He optado por vivir siempre de cara a la esperanza. Y aunque para muchos no deja de ser un sueño creer que las cosas pueden ser mejores, prefiero seguir soñando.No por menos Aristóteles dijo que “la esperanza es el sueño del hombre despierto”. Sin embargo, algunos prefieren seguir durmiendo y no hacer nada para alcanzar propósitos tan fundamentales como la paz social. Esa paz que prefiere el consenso en vez de conflictos.
Pero para lograrlo hace falta conciencia social. Es también un concepto que está ligado a la solidaridad, al compromiso, al respeto, a la verdad y a la justicia. Pero ese entendimiento tácito para el mantenimiento de las buenas relaciones mutuamente beneficiosas entre los individuos, no implica que no haya conflictos o que el mismo sea opuesto a la paz.
Pero conviene, en un trámite hacia la paz, transformar el conflicto en un generador de espacios constructivos. Para eso es necesario alcanzar ese estado a nivel social o personal que propicie el equilibrio entre lo antagónico y las discusiones fecundas.

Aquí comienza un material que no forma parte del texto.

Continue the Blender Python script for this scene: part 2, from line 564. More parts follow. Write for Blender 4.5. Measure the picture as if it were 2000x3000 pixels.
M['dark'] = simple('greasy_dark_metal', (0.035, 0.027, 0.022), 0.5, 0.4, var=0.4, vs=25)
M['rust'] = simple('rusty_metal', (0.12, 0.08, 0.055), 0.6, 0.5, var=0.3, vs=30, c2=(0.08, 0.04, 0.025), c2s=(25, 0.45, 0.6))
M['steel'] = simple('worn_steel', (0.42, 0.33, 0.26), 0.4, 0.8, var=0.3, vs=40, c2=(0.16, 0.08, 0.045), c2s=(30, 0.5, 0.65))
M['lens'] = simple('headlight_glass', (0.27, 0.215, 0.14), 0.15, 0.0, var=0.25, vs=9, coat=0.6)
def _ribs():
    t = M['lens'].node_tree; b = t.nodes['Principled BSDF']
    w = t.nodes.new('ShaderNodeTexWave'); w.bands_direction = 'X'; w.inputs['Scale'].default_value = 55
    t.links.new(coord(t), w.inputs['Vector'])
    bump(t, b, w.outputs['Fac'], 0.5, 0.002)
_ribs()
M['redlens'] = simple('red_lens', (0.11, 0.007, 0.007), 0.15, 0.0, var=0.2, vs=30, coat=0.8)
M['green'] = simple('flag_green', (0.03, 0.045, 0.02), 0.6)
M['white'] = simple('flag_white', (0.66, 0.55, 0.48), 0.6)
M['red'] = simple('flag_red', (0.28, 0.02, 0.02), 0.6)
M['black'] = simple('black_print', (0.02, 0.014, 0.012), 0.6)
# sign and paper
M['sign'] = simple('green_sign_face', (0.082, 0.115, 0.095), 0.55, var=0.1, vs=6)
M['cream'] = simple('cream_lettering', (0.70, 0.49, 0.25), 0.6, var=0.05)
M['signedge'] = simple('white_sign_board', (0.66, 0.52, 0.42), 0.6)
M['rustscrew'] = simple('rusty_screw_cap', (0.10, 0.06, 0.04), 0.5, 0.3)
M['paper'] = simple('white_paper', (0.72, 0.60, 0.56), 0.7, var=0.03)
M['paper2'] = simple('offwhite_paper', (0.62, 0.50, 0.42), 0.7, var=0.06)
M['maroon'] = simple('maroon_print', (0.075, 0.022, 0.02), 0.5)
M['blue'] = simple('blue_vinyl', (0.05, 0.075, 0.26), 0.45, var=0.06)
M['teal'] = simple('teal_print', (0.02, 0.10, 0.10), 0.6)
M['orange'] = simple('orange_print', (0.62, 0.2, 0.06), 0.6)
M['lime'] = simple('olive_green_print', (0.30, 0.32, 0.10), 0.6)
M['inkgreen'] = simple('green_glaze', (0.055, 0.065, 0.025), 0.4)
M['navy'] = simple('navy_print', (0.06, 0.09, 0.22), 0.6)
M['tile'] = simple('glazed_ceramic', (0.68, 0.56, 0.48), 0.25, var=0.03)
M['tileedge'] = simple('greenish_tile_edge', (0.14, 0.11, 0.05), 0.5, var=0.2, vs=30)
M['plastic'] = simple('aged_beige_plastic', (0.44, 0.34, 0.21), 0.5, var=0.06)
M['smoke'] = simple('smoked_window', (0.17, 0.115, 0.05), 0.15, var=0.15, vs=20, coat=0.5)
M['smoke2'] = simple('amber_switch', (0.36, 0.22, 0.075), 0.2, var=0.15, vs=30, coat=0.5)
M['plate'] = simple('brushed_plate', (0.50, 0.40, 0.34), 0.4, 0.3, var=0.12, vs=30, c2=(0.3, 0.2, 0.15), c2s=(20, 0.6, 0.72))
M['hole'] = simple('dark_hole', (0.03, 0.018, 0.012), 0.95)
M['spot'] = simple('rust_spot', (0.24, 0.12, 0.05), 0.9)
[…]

Es necesario también que la sociedad logre la tranquilidad mental, como antesala para evitar fenómenos como la violencia o guerra. Martin Luther King decía que “la verdadera paz no es simplemente la ausencia de tensión; es la presencia de justicia”.
Pero la ausencia de paz en el mundo es el reflejo de nuestros fuegos interiores. Sentimientos como la ira, la envidia, el egoísmo y la venganza sólo destrozan el corazón del hombre.

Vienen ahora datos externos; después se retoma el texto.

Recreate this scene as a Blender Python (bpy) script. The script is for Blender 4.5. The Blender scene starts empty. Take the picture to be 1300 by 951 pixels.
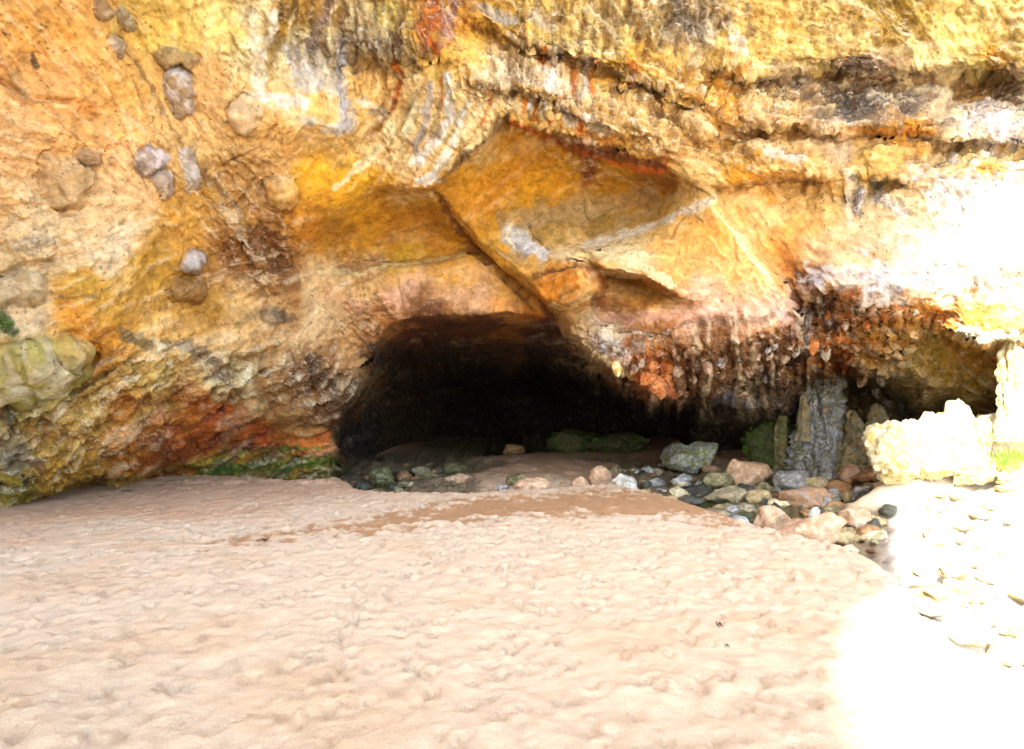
import bpy, math, random
import numpy as np
from mathutils import Vector
from mathutils.geometry import delaunay_2d_cdt

random.seed(7)
rng = np.random.default_rng(7)
C = bpy.context.scene.collection
F, CX, CY, CZ = 867.0, 650.0, 500.0, 1.6          # focal length (photo px), principal point, eye height
SUN_AZ, SUN_EL = math.radians(29.8), math.radians(40)

def unproj(px, py, d):
    return (px-CX)/F*d, d, CZ-(py-CY)/F*d

# ------------------------------------------------------------------ noise (numpy)
_p = np.random.default_rng(3).permutation(256).astype(np.int64)
_p = np.concatenate([_p, _p])
_g = np.array([(1,1,0),(-1,1,0),(1,-1,0),(-1,-1,0),(1,0,1),(-1,0,1),(1,0,-1),(-1,0,-1),
               (0,1,1),(0,-1,1),(0,1,-1),(0,-1,-1),(1,1,0),(-1,1,0),(0,-1,1),(0,-1,-1)], float)
def perlin(x, y, z):
    xi = np.floor(x).astype(np.int64); yi = np.floor(y).astype(np.int64); zi = np.floor(z).astype(np.int64)
    xf, yf, zf = x-xi, y-yi, z-zi
    xi &= 255; yi &= 255; zi &= 255
    u = xf*xf*xf*(xf*(xf*6-15)+10); v = yf*yf*yf*(yf*(yf*6-15)+10); w = zf*zf*zf*(zf*(zf*6-15)+10)
    out = 0
    for dx in (0, 1):
        a = _p[xi+dx]; wx = u if dx else 1-u
        for dy in (0, 1):
            b = _p[(a+yi+dy) & 511 if False else (a+yi+dy) % 512]; wy = v if dy else 1-v
            for dz in (0, 1):
                g = _g[_p[(b+zi+dz) % 512] & 15]
                out = out + wx*wy*(w if dz else 1-w)*(g[..., 0]*(xf-dx)+g[..., 1]*(yf-dy)+g[..., 2]*(zf-dz))
    return out
def fbm(P, s, octs=4, gain=.5, off=0.):
    r = 0; a = 1; f = s
    for i in range(octs):
        r = r+a*perlin(P[..., 0]*f+off+i*17.3, P[..., 1]*f+off*1.7+i*5.1, P[..., 2]*f+off*.6+i*9.7); a *= gain; f *= 2.03
    return r
def ridged(P, s, octs=4, gain=.55, off=0.):
    r = 0; a = 1; f = s
    for i in range(octs):
        n = 1-np.abs(perlin(P[..., 0]*f+off+i*11.3, P[..., 1]*f+off*1.3+i*7.1, P[..., 2]*f+off*.4+i*3.7))*2
        r = r+a*n*np.abs(n); a *= gain; f *= 2.05
    return r
def worley(P, s, off=0.):
    x, y, z = P[..., 0]*s+off, P[..., 1]*s+off, P[..., 2]*s+off
    xi = np.floor(x).astype(np.int64); yi = np.floor(y).astype(np.int64); zi = np.floor(z).astype(np.int64)
    best = np.full(x.shape, 9.)
    for dx in (-1, 0, 1):
        for dy in (-1, 0, 1):
            for dz in (-1, 0, 1):
                a, b, c = xi+dx, yi+dy, zi+dz
                h = _p[(_p[(_p[a & 255]+b) & 255]+c) & 255]
                jx, jy, jz = _p[h]/255., _p[h+1]/255., _p[(h+57) & 255]/255.
                d = (a+jx-x)**2+(b+jy-y)**2+(c+jz-z)**2
                best = np.minimum(best, d)
    return np.sqrt(best)
def smooth(a, b, x):
    t = np.clip((x-a)/(b-a), 0, 1); return t*t*(3-2*t)
def lin(c):
    c = np.asarray(c, float)/255.
    return np.where(c <= .04045, c/12.92, ((c+.055)/1.055)**2.4)

# ------------------------------------------------------------------ triangulated interpolation of hand-set points
def tri_interp(pts, vals, edges, qx, qy, fill):
    """piecewise linear surface through pts, constrained along edges, sampled at qx, qy (flat arrays)"""
    vs, es, fs, ov, oe, of = delaunay_2d_cdt([Vector(p) for p in pts], edges, [], 0, 1e-4)
    val = []
    for i, v in enumerate(vs):
        if ov[i]:
            val.append(vals[ov[i][0]])
        else:                                   # crossing constraint: nearest
            val.append(vals[min(range(len(pts)), key=lambda k: (pts[k][0]-v[0])**2+(pts[k][1]-v[1])**2)])
    out = np.full(qx.shape, np.nan)
    for f in fs:
        if len(f) != 3: continue
        (x0, y0), (x1, y1), (x2, y2) = [tuple(vs[i]) for i in f]
        m = np.nonzero((qx >= min(x0, x1, x2)) & (qx <= max(x0, x1, x2)) & (qy >= min(y0, y1, y2)) & (qy <= max(y0, y1, y2)))[0]
        if not len(m): continue
        den = (y1-y2)*(x0-x2)+(x2-x1)*(y0-y2)
        if abs(den) < 1e-9: continue
        a = ((y1-y2)*(qx[m]-x2)+(x2-x1)*(qy[m]-y2))/den
        b = ((y2-y0)*(qx[m]-x2)+(x0-x2)*(qy[m]-y2))/den
        c = 1-a-b
        k = (a >= -1e-6) & (b >= -1e-6) & (c >= -1e-6)
        out[m[k]] = a[k]*val[f[0]]+b[k]*val[f[1]]+c[k]*val[f[2]]
    return np.where(np.isnan(out), fill, out)

def graded(lo, a, b, hi, step, grow=1.18):
    l = [a]; s = step
    while l[-1] > lo: s *= grow; l.append(l[-1]-s)
    r = [b]; s = step
    while r[-1] < hi: s *= grow; r.append(r[-1]+s)
    return np.array(l[:0:-1]+list(np.arange(a, b, step))+r)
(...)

Por esto es común ver cómo se critican las acciones desarrolladas para cambiar la realidad del país en muchísimos aspectos, mientras algunos pretenden perturbar la tranquilidad de la nación.
En este contexto, expreso mi preocupación por las malas pretensiones de querer dañar el buen nombre de monseñor Nicolás de Jesús Cardenal López Rodríguez, quien se ha ganado el respeto de una gran parte de esta sociedad, que ha seguido de cerca la carrera sacerdotal de un hombre consagrado a tiempo completo a la misión pastoral.
Con sus virtudes y defectos (ser humano al fin), cualquier cosa se le puede endilgar a López Rodríguez, pero jamás negarle su honradez probada y sus dotes de hombre de conciencia y actitud clara, recta y responsable, que nunca se ha postrado ante la mentira descarada ni a la hipocresía.
¿O es que luego de más de 50 años de vida sacerdotal ininterrumpida puede alguien dudar de su accionar eclesial, social, caritativo y sacerdotal?
Al margen de cualquier valoración personal, López Rodríguez es un referente incuestionable de un cristianismo coherente y ejemplar, que ha dejado grandes huellas dentro y fuera de la Iglesia católica dominicana. Y esta verdad debe pesar por encima de cualquier propósito nocivo.